Still, the scale of the reported losses has made the issue impossible to ignore.

Nansen’s data found that the majority of $TRUMP buyers are now underwater, after the token fell sharply from its early peak. CoinDesk reported that the token’s value had fallen about 96% from its high, while two-thirds of tracked holders were carrying losses.

That collapse has become politically uncomfortable because Trump’s personal earnings tied to crypto have moved in the opposite direction.

Reuters reported that Trump disclosed more than $1.4 billion in income from crypto ventures in 2025, including $635 million connected to memecoin sales and nearly $800 million linked to World Liberty Financial.

A separate Reuters investigation estimated that the Trump family’s crypto ventures had generated roughly $2.3 billion while outside investors suffered major losses across several related ventures. The report emphasized that the figures were based on public filings, blockchain data and market analysis, not a court finding of wrongdoing.

Trump has dismissed criticism of his growing wealth.

When asked recently about the increase in his personal fortune, the president attributed it to broader market gains.

“Because the stock market’s going up, everybody’s profiting,” Trump said.

Stengel rejected that explanation, arguing that many ordinary supporters are not seeing the same benefit.

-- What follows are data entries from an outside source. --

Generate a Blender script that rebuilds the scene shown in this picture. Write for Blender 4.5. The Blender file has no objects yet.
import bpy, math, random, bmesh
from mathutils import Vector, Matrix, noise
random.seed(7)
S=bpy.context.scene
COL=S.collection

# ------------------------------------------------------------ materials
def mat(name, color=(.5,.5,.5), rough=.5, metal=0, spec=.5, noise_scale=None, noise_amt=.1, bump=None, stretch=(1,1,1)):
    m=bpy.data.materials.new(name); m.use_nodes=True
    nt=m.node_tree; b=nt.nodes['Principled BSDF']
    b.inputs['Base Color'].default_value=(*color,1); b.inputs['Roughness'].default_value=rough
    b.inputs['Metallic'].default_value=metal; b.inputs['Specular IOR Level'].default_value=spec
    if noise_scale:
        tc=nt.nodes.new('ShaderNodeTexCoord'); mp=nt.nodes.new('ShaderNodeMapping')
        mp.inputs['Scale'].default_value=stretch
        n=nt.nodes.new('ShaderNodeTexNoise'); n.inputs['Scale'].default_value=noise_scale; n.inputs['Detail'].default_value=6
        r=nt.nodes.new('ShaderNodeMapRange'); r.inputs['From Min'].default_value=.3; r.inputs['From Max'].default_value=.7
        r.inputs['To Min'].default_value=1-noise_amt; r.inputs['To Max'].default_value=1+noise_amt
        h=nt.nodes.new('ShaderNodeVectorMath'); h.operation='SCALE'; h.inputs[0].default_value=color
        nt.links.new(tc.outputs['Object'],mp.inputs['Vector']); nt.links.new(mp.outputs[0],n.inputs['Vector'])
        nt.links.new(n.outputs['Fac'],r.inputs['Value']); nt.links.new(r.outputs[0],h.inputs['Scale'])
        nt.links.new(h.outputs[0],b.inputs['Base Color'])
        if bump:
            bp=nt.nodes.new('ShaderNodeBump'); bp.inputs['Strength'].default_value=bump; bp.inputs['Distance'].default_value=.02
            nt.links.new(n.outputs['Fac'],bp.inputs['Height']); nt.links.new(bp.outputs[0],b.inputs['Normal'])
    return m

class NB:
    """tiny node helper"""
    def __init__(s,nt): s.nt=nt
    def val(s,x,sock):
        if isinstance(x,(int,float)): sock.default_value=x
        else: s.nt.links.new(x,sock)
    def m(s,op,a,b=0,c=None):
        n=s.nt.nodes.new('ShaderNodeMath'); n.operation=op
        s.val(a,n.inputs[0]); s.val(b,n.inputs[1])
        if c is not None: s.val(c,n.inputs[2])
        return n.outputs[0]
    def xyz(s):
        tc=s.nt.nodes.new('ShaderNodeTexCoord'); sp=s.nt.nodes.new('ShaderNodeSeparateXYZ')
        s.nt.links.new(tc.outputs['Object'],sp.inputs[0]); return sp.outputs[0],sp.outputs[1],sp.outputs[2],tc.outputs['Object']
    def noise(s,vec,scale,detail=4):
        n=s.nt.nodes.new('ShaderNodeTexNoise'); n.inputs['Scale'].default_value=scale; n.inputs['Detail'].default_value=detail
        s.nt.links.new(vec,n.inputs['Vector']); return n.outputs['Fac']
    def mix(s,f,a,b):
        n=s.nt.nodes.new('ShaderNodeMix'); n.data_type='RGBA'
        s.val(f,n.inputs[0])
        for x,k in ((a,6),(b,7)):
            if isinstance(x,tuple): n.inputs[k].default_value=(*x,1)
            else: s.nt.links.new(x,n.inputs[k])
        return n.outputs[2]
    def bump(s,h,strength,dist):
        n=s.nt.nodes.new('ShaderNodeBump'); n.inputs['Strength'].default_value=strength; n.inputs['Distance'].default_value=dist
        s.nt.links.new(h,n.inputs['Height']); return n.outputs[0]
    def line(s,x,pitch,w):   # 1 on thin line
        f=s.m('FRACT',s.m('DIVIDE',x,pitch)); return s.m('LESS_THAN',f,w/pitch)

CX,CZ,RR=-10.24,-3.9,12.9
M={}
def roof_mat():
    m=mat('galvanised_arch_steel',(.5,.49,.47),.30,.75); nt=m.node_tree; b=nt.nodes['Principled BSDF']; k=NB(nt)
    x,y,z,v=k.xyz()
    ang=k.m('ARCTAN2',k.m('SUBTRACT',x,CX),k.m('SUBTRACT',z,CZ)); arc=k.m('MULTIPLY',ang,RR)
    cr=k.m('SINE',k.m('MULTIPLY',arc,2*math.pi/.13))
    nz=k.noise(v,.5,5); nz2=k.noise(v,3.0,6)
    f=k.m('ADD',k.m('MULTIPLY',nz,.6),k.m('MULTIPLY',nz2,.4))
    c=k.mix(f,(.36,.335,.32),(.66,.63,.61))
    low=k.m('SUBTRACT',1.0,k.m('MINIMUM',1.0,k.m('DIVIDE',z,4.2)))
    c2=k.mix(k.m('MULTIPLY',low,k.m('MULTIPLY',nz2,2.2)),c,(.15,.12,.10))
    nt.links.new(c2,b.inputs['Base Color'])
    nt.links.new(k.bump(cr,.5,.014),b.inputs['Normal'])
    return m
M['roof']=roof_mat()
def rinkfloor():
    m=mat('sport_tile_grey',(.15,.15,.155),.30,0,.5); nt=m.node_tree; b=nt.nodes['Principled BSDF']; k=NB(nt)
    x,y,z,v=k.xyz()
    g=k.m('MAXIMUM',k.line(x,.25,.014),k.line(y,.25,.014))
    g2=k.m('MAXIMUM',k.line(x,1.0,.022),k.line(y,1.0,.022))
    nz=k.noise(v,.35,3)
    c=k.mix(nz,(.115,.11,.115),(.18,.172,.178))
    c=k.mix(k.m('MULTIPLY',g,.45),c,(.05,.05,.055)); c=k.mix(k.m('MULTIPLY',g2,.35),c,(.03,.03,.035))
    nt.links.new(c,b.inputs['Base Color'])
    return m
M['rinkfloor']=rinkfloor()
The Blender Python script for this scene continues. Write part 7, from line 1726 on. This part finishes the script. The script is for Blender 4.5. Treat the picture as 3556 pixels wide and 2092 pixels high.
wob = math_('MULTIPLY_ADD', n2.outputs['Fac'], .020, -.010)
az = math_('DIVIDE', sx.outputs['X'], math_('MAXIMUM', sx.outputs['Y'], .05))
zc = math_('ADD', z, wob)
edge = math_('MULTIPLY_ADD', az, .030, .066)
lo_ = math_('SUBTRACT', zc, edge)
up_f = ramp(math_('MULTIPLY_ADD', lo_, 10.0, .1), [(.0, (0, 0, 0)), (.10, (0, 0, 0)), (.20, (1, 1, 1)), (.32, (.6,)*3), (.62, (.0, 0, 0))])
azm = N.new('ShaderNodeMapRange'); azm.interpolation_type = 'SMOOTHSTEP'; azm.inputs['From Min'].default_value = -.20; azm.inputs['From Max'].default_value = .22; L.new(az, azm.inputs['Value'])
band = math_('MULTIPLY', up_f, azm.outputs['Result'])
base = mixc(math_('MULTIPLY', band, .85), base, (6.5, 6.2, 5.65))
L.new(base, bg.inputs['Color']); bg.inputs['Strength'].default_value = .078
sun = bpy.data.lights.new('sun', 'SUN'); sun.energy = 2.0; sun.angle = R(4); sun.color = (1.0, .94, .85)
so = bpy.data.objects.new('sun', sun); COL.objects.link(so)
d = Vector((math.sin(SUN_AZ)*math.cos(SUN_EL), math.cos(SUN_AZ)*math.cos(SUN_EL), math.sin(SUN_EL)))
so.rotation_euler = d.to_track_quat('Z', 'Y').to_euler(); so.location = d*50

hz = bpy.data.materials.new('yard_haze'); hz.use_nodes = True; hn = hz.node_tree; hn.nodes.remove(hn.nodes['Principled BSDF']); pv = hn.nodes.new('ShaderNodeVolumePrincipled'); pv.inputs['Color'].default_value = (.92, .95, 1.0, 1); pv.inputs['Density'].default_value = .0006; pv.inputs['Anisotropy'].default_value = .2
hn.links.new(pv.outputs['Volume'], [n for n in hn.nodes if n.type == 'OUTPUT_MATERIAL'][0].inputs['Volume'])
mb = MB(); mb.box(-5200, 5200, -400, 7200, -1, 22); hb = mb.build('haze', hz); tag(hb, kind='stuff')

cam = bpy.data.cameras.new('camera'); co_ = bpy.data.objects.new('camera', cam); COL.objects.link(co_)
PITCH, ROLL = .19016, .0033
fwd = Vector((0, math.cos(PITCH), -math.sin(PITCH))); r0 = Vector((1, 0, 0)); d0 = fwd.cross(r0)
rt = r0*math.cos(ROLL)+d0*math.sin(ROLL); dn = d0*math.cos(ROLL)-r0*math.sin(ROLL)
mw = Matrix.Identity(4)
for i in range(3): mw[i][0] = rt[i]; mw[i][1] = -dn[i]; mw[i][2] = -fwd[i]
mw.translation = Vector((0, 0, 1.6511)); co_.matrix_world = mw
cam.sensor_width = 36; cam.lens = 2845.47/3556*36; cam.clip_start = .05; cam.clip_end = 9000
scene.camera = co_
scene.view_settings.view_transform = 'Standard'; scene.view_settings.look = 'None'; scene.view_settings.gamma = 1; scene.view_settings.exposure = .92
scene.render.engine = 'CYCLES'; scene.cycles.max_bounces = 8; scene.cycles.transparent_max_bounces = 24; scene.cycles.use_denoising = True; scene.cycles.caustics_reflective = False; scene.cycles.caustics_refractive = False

“I think his supporters would be surprised because they haven’t been benefitting from the stock market like he has,” he said.

The debate over Trump’s crypto businesses has also revived concerns about conflicts of interest.

Presidents are generally exempt from the federal conflict-of-interest statute that applies to many executive branch officials, but ethics experts have long argued that presidents should avoid personal financial arrangements that could create the appearance of foreign influence or policy favoritism. Trump has not placed his businesses into a traditional blind trust, instead using a revocable trust managed by his sons.

The White House has repeatedly denied that Trump or his family engages in conflicts of interest.

But critics argue that the sheer scale of Trump’s crypto earnings, paired with his administration’s role in shaping crypto policy, makes the issue unlike anything modern Washington has seen.

For now, no mass lawsuit has been filed and no court has found Trump liable for investor losses tied to his memecoin.

But Stengel’s warning points to a larger possibility.

Trump may leave office protected from prosecution for many actions taken as president.

That does not mean every legal question surrounding his private business empire will disappear.

And for the millions of people who watched the value of $TRUMP fall, the fight over who profited — and who paid the price — may only be beginning.